An opportunity lost.

No Shortage of Nesting Material

Birds in the Drive Thru

Safari Drive

Perhaps the best part of the Safari Drive was the Bird Life. I don't think I have ever seen so many Marabou Stork, Pelicans and Painted Storks in one place in my life. They made it.

The drive passes through multi species enclosures as well as those for Tigers, Lions and Himalayan Bears. All the animals I saw looked healthy and unstressed. Here the animals really do have more space to get away unlike Bali Safari Park or that up in Chiang Mai.

Only the Deer, Blackbuck, Impala enclosure was overstocked.

A Final Note

I suppose the Safari World is a bit like the Curates egg. Eggs World definitely was the good part.

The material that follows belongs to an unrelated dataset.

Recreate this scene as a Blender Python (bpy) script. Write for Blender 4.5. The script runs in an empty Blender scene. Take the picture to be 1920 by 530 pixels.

Peter Dickinson (author) from South East Asia on June 30, 2009:

Thanks Ralf. Actually the place has changed since my last visit about four years ago. Worth a visit though.

Ralf on June 30, 2009:

This seems to be an amazing and exciting place to go.

Yes, the Thais really learned a lot about animal husbandry during the last 10 years - keeping walruses under tropical conditions is probably not an easy task. Egg World looks fantastic.

The savannah is certainly overcrowded but looks not bad. The crocs are looking good, too - the large saltie might be the animal kept at Dusit Zoo (?)

Cant wait to be back in Thailand and visit the place. Thanks for posting!